**Task description**:
State the number of lines below in which the word "this" appears. Nothing else belongs in the answer.

-- start of Data section --

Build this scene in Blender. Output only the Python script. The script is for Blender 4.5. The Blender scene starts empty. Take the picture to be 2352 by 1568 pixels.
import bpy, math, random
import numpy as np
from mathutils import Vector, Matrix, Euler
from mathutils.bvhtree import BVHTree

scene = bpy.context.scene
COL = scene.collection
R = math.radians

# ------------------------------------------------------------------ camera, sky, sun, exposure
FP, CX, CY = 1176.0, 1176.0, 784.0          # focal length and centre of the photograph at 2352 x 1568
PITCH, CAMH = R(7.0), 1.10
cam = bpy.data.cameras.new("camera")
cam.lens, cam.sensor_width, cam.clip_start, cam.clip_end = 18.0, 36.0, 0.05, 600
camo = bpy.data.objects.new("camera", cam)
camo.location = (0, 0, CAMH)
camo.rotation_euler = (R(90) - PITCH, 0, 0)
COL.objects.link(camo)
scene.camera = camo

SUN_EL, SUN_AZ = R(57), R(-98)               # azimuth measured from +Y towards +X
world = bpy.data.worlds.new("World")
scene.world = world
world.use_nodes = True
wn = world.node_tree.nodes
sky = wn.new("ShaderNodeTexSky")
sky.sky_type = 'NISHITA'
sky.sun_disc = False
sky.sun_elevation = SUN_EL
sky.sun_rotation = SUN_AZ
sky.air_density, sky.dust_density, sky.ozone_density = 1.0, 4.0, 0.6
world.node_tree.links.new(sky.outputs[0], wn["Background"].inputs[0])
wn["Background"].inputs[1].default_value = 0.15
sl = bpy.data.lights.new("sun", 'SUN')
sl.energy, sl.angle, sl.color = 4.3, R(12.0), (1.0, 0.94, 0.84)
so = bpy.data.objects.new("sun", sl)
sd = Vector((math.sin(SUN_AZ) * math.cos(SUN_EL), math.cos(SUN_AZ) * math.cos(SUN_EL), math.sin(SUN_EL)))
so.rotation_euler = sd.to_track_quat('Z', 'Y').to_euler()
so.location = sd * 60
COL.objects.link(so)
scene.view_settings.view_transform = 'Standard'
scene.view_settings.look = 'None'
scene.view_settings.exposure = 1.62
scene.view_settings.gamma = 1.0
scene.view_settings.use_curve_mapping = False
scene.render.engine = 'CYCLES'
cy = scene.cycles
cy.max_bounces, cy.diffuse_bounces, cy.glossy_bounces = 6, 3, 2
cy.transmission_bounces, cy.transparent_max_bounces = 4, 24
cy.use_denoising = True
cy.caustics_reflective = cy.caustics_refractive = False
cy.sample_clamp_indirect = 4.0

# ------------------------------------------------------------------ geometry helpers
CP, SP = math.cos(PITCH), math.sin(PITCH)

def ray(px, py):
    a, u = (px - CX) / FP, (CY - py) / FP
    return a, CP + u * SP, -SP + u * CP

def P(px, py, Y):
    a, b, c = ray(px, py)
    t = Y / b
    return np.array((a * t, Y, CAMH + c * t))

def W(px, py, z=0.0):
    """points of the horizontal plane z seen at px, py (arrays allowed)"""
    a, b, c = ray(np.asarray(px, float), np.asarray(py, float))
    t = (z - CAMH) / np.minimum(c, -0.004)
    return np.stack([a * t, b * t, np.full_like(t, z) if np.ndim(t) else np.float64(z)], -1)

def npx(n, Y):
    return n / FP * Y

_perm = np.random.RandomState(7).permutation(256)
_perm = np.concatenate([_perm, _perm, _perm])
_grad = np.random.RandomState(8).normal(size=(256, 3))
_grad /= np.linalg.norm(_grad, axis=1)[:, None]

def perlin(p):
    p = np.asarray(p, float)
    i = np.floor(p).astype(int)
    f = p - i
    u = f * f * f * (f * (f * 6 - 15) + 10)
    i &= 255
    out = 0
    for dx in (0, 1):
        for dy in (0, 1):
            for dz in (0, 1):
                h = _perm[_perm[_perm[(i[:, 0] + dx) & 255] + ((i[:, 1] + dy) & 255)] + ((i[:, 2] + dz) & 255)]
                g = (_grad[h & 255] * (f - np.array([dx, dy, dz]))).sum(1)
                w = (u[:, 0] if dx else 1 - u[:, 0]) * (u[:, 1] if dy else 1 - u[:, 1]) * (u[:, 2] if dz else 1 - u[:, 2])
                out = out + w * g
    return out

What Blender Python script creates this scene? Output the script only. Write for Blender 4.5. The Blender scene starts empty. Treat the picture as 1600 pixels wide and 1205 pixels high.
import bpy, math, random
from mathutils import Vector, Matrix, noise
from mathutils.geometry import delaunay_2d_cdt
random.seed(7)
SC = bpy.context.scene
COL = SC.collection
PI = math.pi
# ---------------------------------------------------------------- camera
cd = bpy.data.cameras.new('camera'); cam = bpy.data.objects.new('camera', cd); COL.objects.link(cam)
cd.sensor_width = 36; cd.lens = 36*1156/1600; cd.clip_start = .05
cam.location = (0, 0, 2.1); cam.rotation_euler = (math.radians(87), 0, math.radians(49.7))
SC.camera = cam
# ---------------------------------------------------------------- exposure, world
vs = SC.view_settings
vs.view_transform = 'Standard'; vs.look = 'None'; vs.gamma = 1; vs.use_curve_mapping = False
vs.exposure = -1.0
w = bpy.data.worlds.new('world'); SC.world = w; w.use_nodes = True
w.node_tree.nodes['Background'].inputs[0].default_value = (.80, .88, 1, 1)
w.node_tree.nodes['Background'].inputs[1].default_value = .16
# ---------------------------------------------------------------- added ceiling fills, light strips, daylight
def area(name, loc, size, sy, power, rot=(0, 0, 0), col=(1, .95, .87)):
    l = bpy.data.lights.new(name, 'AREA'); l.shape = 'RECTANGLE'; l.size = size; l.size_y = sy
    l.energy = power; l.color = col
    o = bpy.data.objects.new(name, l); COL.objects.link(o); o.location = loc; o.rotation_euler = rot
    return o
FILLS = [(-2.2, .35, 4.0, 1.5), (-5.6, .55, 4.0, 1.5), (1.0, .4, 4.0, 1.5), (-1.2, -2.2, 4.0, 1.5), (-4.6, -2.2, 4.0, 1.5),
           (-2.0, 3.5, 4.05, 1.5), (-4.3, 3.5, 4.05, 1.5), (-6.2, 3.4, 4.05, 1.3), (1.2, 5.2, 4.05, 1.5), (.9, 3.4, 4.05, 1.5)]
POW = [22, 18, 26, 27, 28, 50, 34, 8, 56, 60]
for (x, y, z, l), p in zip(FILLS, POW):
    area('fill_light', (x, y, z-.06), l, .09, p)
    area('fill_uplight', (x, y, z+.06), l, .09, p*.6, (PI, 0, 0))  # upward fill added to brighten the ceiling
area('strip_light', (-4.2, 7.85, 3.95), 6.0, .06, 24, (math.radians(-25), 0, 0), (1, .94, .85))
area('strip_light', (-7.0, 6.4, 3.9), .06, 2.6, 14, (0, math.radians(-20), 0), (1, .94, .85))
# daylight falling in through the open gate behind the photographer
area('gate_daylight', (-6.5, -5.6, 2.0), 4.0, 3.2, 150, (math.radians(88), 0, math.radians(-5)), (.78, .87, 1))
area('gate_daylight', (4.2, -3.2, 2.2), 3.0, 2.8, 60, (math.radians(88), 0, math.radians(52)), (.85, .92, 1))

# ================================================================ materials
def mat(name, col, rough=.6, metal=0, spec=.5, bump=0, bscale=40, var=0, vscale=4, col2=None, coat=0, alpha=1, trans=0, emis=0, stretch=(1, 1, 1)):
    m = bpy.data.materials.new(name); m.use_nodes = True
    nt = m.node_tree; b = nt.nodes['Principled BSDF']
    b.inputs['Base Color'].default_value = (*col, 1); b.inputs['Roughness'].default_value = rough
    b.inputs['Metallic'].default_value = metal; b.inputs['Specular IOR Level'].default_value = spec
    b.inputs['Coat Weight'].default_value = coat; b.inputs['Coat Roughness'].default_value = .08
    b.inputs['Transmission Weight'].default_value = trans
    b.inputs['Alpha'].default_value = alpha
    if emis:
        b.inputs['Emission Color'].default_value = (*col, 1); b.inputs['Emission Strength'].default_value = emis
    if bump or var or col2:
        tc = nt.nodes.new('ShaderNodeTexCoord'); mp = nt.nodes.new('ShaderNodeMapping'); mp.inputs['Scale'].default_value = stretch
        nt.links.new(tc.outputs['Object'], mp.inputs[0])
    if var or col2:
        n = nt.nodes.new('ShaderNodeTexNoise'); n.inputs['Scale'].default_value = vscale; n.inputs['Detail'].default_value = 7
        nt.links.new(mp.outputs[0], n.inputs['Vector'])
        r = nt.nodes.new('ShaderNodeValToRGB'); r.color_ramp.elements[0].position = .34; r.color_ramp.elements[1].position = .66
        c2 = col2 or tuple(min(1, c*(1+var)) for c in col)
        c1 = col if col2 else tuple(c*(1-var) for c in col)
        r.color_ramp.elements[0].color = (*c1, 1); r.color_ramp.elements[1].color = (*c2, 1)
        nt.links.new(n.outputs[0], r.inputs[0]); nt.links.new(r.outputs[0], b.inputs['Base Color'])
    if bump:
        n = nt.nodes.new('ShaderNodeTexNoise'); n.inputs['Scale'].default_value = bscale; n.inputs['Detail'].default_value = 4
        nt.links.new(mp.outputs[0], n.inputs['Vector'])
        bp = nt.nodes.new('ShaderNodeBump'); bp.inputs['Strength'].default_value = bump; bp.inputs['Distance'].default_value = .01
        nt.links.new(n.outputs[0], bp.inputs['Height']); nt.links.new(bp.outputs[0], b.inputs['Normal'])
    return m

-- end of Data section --
-- start of Data section --

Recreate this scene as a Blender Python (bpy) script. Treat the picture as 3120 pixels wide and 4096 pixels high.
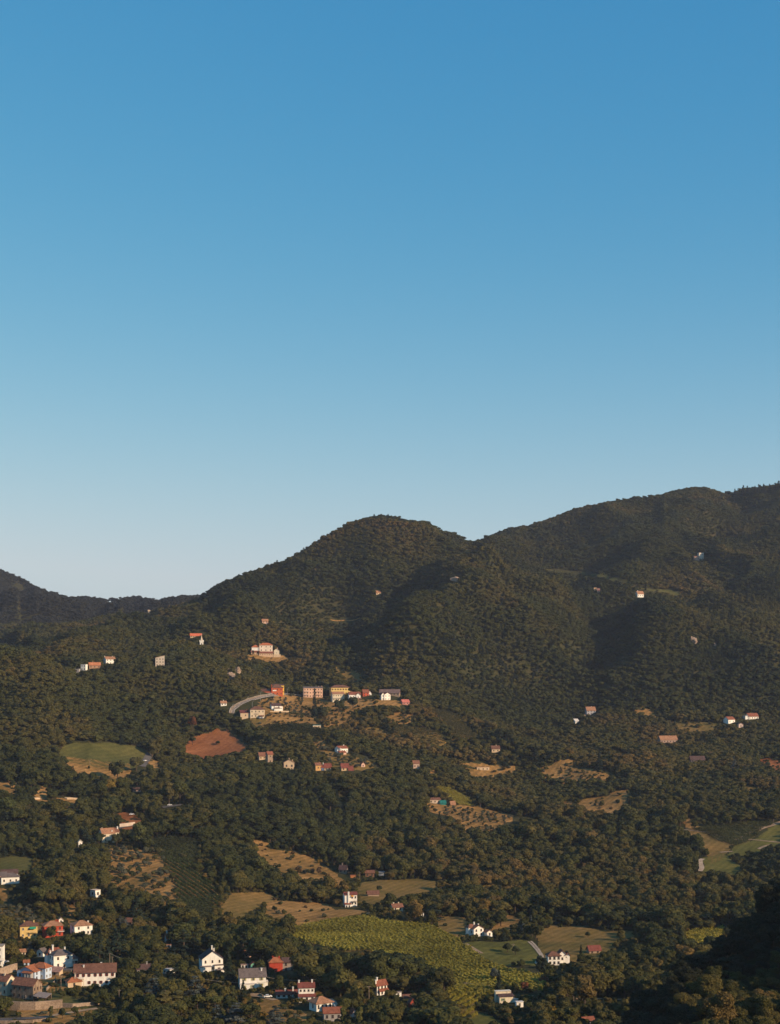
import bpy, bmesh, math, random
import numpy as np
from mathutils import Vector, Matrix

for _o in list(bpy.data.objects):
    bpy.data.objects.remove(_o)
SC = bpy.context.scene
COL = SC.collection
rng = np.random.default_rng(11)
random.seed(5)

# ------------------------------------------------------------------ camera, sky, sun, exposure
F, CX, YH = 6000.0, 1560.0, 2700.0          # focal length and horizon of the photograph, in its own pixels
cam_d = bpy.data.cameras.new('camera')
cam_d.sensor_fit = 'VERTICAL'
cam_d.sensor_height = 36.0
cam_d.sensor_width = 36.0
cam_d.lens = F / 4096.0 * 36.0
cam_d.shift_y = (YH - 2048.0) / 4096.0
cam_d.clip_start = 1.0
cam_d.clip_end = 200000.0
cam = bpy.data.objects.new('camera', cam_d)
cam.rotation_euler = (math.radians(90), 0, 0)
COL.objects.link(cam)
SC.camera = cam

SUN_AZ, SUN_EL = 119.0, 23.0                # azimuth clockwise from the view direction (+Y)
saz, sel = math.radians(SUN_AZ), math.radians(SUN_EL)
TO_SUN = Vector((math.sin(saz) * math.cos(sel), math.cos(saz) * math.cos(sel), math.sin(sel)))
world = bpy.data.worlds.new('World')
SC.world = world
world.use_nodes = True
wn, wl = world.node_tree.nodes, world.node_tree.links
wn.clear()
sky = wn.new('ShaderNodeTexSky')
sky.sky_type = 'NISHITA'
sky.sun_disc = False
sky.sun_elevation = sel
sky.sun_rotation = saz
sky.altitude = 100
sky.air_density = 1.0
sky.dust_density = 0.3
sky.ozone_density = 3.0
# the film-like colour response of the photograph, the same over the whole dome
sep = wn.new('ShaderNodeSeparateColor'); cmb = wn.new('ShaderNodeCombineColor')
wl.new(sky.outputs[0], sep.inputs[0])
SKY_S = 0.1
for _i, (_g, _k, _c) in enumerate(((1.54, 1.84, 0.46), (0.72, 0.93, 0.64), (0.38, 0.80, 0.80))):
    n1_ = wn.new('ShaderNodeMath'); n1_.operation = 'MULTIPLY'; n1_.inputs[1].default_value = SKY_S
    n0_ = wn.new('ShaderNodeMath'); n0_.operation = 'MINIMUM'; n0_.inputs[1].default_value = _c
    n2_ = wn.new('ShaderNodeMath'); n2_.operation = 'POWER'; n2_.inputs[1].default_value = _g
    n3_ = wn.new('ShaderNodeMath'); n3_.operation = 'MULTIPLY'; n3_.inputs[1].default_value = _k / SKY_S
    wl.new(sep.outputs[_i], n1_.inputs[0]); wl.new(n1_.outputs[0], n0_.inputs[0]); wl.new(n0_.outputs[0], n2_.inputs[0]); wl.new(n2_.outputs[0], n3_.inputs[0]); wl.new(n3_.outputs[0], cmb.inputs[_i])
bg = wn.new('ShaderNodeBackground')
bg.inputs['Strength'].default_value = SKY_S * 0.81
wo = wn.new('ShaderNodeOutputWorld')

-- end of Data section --

**Output below**:
3